5.7.05

Ex-Franco minister loses vote in northwest Spain

Esto é o que trae o International Herald Tribune do día 29 de xuño.
O título xa o di todo. Sen comentarios....



Ex-Franco minister loses vote in northwest Spain

The Associated Press, ReutersWEDNESDAY, JUNE 29, 2005

MADRID Manuel Fraga, the last political survivor of General Francisco Franco's regime, has lost power in Spain's Galicia region after an election decided by overseas voters, results showed Tuesday.

The famously outspoken Fraga, 82, leader of the conservative Popular Party, had held the office of regional president since 1990 and was seeking a fifth straight term.

But Socialists and nationalists won a majority in the Galician legislature and are expected to form a coalition.

The election for the 75-seat legislature was held June 19 but ended up too close to call and came down to a tally of ballots cast by Galicians living abroad, mainly in Latin America. One seat in Pontevedra Province remained at stake. It ended up going to the Socialists.

Traditionally, the ballots from emigrants who fled poor rural Galicia for a better life in Latin America have favored the Popular Party.

With opinion polls predicting a tight race, Fraga traveled to South America during the campaign to seek votes.

The Popular Party ultimately won 37 seats, one short of a majority.
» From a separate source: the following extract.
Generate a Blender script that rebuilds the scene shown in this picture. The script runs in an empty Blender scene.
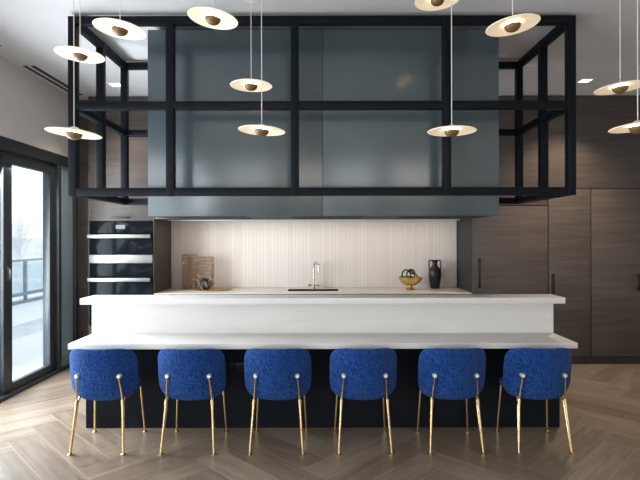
import bpy, bmesh, math, random
from mathutils import Vector, Matrix
random.seed(7)
PI = math.pi
S = bpy.context.scene
COL = S.collection

# ------------------------------------------------------------------ camera, sky, light, exposure
F = 500.0                                   # focal length in pixels of the 640 px frame
EYE = 1.59
cam = bpy.data.cameras.new('camera')
cam.sensor_width = 36.0
cam.lens = F / 640.0 * 36.0
cam.shift_x = -1.0 / 640
cam.shift_y = -2.0 / 640
cam.clip_start = 0.05
cam.clip_end = 300
co = bpy.data.objects.new('camera', cam)
co.location = (0, 0, EYE)
co.rotation_euler = (PI / 2, math.radians(0.12), 0)
COL.objects.link(co)
S.camera = co

S.view_settings.view_transform = 'Standard'
S.view_settings.look = 'None'
S.view_settings.gamma = 1.0
S.view_settings.use_curve_mapping = False
S.view_settings.exposure = -0.3

w = bpy.data.worlds.new('overcast_sky')
S.world = w
w.use_nodes = True
bg = w.node_tree.nodes['Background']
bg.inputs[0].default_value = (0.93, 0.97, 1.0, 1)
bg.inputs[1].default_value = 2.3


def area(name, loc, rot, sx, sy, power, color):
    l = bpy.data.lights.new(name, 'AREA')
    l.shape = 'RECTANGLE'
    l.size, l.size_y = sx, sy
    l.energy = power
    l.color = color
    o = bpy.data.objects.new(name, l)
    o.location = loc
    o.rotation_euler = rot
    COL.objects.link(o)
    return o


# daylight just outside the tall windows of the left wall and of the rear wall (out of frame); right rear one warmed
area('daylight_left_window', (-3.50, 1.9, 1.25), (0, -PI / 2 - 0.30, 0), 2.3, 2.9, 105, (0.92, 0.96, 1.0))
area('daylight_left_window', (-3.50, -1.4, 1.25), (0, -PI / 2 - 0.50, 0), 2.3, 2.9, 260, (0.92, 0.96, 1.0))
area('rear_window_light', (-1.3, -4.40, 1.25), (PI / 2 + 0.35, 0, 0), 2.8, 1.8, 60, (1.0, 0.97, 0.94))
area('rear_window_light', (2.5, -4.40, 1.25), (PI / 2 + 0.35, 0, 0), 2.8, 1.8, 72, (1.0, 0.84, 0.70))  # warm tint added to warm up the right side of the room
area('daylight_terrace_door', (-3.50, 4.55, 1.35), (0, -PI / 2 + 0.35, 0), 2.2, 1.8, 360, (0.88, 0.95, 1.0))
# LED strip under the upper cabinets of the niche
area('niche_strip_light', (-0.1, 6.62, 1.815), (0, 0, 0), 3.7, 0.05, 6.5, (1.0, 0.84, 0.70))


# ------------------------------------------------------------------ materials
def new_mat(name):
    m = bpy.data.materials.new(name)
    m.use_nodes = True
    nt = m.node_tree
    return m, nt, nt.nodes['Principled BSDF'], nt.nodes['Material Output']


def N(nt, t, **kw):
    n = nt.nodes.new(t)
    for k, v in kw.items():
        setattr(n, k, v)
    return n


def coords(nt, scale=(1, 1, 1), kind='Object', randomize=False):
    tc = N(nt, 'ShaderNodeTexCoord')
    mp = N(nt, 'ShaderNodeMapping')
    mp.inputs['Scale'].default_value = scale
    nt.links.new(tc.outputs[kind], mp.inputs['Vector'])
    if randomize:
        oi = N(nt, 'ShaderNodeObjectInfo')
        ml = N(nt, 'ShaderNodeMath', operation='MULTIPLY')
        ml.inputs[1].default_value = 37.0
        nt.links.new(oi.outputs['Random'], ml.inputs[0])
        nt.links.new(ml.outputs[0], mp.inputs['Location'])
    return mp.outputs['Vector']


def ramp(nt, fac, stops):
    r = N(nt, 'ShaderNodeValToRGB')
    e = r.color_ramp.elements
    while len(e) < len(stops):
        e.new(0.5)
    for i, (p, c) in enumerate(stops):
        e[i].position = p
        e[i].color = (*c, 1)
    nt.links.new(fac, r.inputs['Fac'])
    return r.outputs['Color']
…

The Galician branch of Prime Minister José Luis Rodríguez Zapatero's Socialist Party took 25, and the Galician National Bloc won 13. They are expected to form a coalition.

Fraga said late Monday night that he wanted to stay in politics as the leader of the opposition.

The Socialist leader, Emilio Pérez Touriño, who is expected to be sworn in as Galicia's next president, said voters had given him "a mandate for change and renewal."

The results dealt yet another setback to the Popular Party, which was seeking a comeback after being voted out of power nationally in general elections in March 2004, losing Spain's leg of elections to the European Parliament last year and performing poorly in Basque regional elections in April.

Fraga served as Franco's information minister, and after Spain's transition to democracy, following the death of the dictator in 1975, formed the party that is now called the Popular Party.

He and Franco were natives of Galicia, a traditionally conservative region.

Fraga was sharply criticized in 2002 for his handling of a massive spill from the oil tanker Prestige that wrecked the region's shellfish industry.

At the time of the spill he was hunting near Madrid and critics said he was slow to return.

Fraga, who was also the tourism minister under Franco, is well remembered for bathing in the sea to show it was safe after an American B-52 bomber carrying hydrogen bombs crashed in southern Spain.